Wzmocnienie przedsiębiorców, wzrostu gospodarczego i finansów państwa to priorytety rządu – przekonywał wczoraj w Senacie minister finansów Jacek Rostowski. Ich realizacja ma być możliwa dzięki ograniczeniu wzrostu długu publicznego, obniżaniu podatków i zwiększeniu wydatków rozwojowych.
Minister przypomniał, że podatek dochodowy od osób fizycznych zmaleje już od 2009 roku – trzy stawki na poziomie 19, 30 i 40 proc. zostaną zastąpione przez dwie: 18 i 32 proc. Potem cięcia będą kontynuowane. Dotyczy to także podatku od firm.

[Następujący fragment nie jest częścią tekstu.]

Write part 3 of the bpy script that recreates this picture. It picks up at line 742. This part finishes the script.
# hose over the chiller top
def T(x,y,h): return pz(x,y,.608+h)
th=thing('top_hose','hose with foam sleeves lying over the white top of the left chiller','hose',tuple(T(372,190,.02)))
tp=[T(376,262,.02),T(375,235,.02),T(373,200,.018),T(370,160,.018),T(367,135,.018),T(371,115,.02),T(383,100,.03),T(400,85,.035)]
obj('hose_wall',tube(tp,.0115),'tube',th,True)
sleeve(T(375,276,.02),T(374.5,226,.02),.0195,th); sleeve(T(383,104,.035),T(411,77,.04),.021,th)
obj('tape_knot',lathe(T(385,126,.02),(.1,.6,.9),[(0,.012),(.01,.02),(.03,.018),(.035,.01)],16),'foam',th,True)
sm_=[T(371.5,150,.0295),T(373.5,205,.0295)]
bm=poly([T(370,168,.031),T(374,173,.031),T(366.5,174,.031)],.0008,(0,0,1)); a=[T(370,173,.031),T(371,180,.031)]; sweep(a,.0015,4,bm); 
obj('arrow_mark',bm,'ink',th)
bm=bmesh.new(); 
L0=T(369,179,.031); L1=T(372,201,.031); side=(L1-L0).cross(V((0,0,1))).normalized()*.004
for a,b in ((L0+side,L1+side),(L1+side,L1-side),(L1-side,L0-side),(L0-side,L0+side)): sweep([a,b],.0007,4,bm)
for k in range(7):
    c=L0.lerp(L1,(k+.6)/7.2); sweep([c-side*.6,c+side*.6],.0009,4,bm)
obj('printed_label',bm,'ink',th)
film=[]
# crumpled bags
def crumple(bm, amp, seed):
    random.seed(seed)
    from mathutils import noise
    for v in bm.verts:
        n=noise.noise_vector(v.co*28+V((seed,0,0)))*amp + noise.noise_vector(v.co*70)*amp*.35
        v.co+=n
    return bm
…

W przypadku CIT wiceminister finansów Stanisław Gomułka mówił wcześniej o spadku z 19 do 15 proc., a szef klubu PO Zbigniew Chlebowski nawet o 10 proc. podatku. Rostowski wyjaśnił, że z czasem z pewnością to nastąpi, ale wysokość zmniejszenia obciążeń firm zależeć będzie od sytuacji gospodarczej.
Rząd chce też uprościć VAT. Ma to nastąpić jeszcze w tym roku, ponieważ obecna ekipa chce wykorzystać projekt wniesiony do Sejmu poprzedniej kadencji. Minister zapowiedział też inne zmiany prawa podatkowego, których celem ma być ułatwienie przedsiębiorcom prowadzenia działalności gospodarczej. Jedną z nich będzie zwiększenie limitu przychodów, od którego firmy będą musiały prowadzić pełną księgowość – z obecnych 800 tys. euro, do 1 mln 200 tys. euro.
Wzrosną też w końcu wydatki rozwojowe, głównie dzięki napływającym do Polski środkom unijnym.